The way to be the best is to do what’s right. That goes for tending
a bar, for carpentry, for business, for love, and for raising your
kids. Doing what is right requires conviction, courage, and bravery.
It also requires time, attention, and work. In certain aspects of
a carpentry job, close enough is not good enough.Things
need to be done properly or they need to be redone. As hard as it
can be to face that or figure out what the right thing is, it is
a simple rule. And one that works. Every time.
Fuck
It. Nail It. Sometimes
you can’t babysit a piece of framing or a roof shingle into place.
When you need to “persuade” a piece of 2 x 6 to fit, you don’t act
tentatively or you’ll fail. You
can’t go a week on any jobsite in this country without hearing two
carpenters working on a problem together where they’ve worked and
adjusted and sweat the details to the point of diminishing returns
to get that board in there, that piece of molding up, or that kicker
brace in place. That’s when you’ll hear the universally accepted
version of: “We’ve taken this as far as we can. Let’s move on.”
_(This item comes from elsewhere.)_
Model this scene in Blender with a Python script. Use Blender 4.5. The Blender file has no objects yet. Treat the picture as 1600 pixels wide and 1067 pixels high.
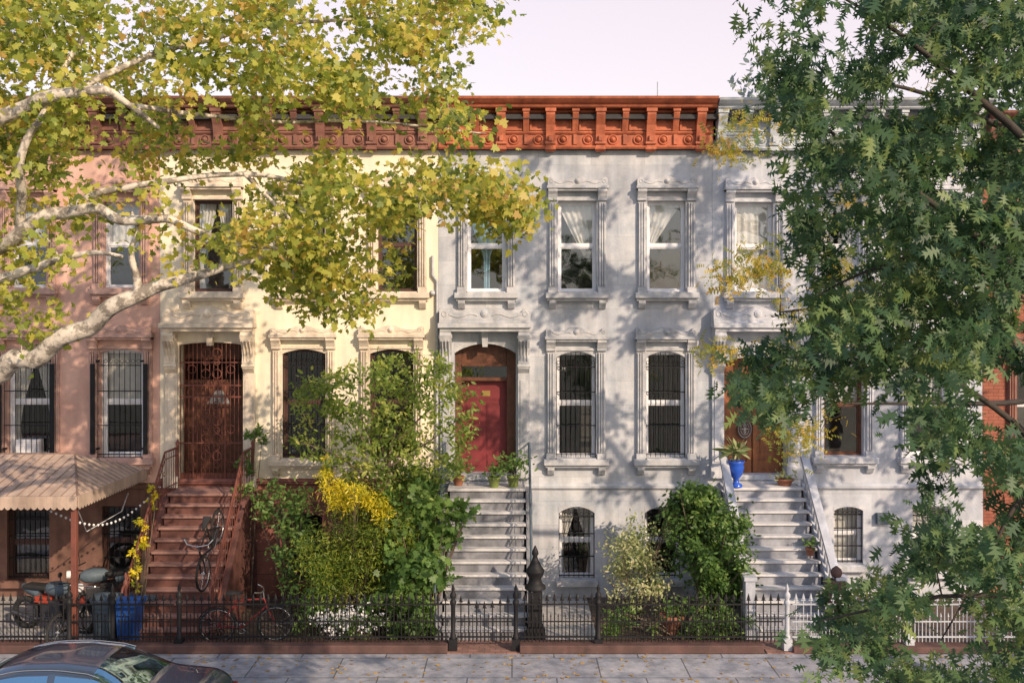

In carpentry-speak, that’s: “Fuck it. Nail it.” The next thing you’ll
hear is the nail gun popping off nails.
Carpentry
isn’t a job you can do well because people like you.
While
Mark was cutting crown molding outside a row house in Boston, Mass.,
his friend Kevin asked why carpenters cope moldings. His answer: “Carpentry
isn’t a job you can do well because people like you. There are no
office politics to play. The molding either looks right or it doesn’t.
It’s that simple.” It was in answering that question that it became
clear that there were other definitive rights and wrongs—more answers
to the questions in life—than he had ever before believed to exist.